Monday, February 11, 2008

The Real Reasons Microsoft Wants to Buy Yahoo

The Real Reasons Microsoft Wants to Buy Yahoo





If you're having trouble taking Microsoft's $44.6 billion Yahoo bid seriously, so am I. Maybe that's because Microsoft's reasoning isn't so serious, or rational.

Here are 10 other reasons for Microsoft's hostile takeover of Yahoo. Please add your own to the list in this post's comments section.

10. Microsoft executives finally find a way to hire Yahoo co-founder Jerry Yang.

9. Ray Ozzie, Microsoft's chief software architect, is tired of people adding up software plus services and getting Googol Google as the answer.

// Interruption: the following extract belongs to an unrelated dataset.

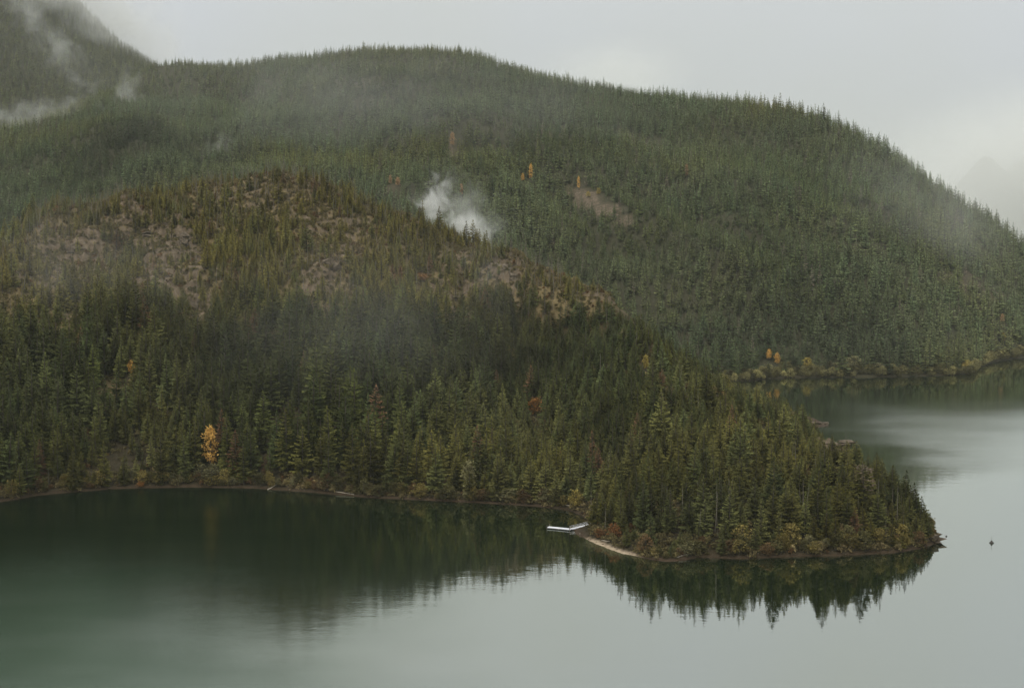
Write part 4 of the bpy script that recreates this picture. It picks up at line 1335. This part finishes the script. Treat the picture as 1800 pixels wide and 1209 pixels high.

8. With the U.S. economy sagging, Microsoft executives want to get closer to their customers, by joining them in debt (the company will have to borrow to buy Yahoo).

7. Microsoft CEO Steve Ballmer jumped up and down in his office yelling "Yahoo!" as Google's stock price dropped last week. Eavesdropping senior executives misunderstood.

6. It's geek humor. Somebody thought the bid would be a good practical joke on shareholders. "Ha. Ha. $44.6 billion. Ridiculous." Now the joke's on them—and it's not funny.

5. Ballmer wants to retire; it's one way to be offered a severance package.

4. Microsoft has long planned to open up a big Silicon Valley campus, but real estate costs too much. On closer examination, Microsoft could buy Yahoo for less than new property; it's like buying prime Sunnyvale, Calif., real estate already furnished—and Yahoo is free!

3. Ballmer really wanted to buy Google, but he has gotten used to settling for second best.

2. Top Microsoft managers want to give Chairman Bill Gates something really special for his retirement. After all, what do you buy for the world's second-richest person? Uh-oh. He's not smiling. Did they keep the receipt?

1. It's a typo. Microsoft execs thought they were bidding on Yoo-Hoo, to stock employees' free drink fridges. Now they can't back away without losing face.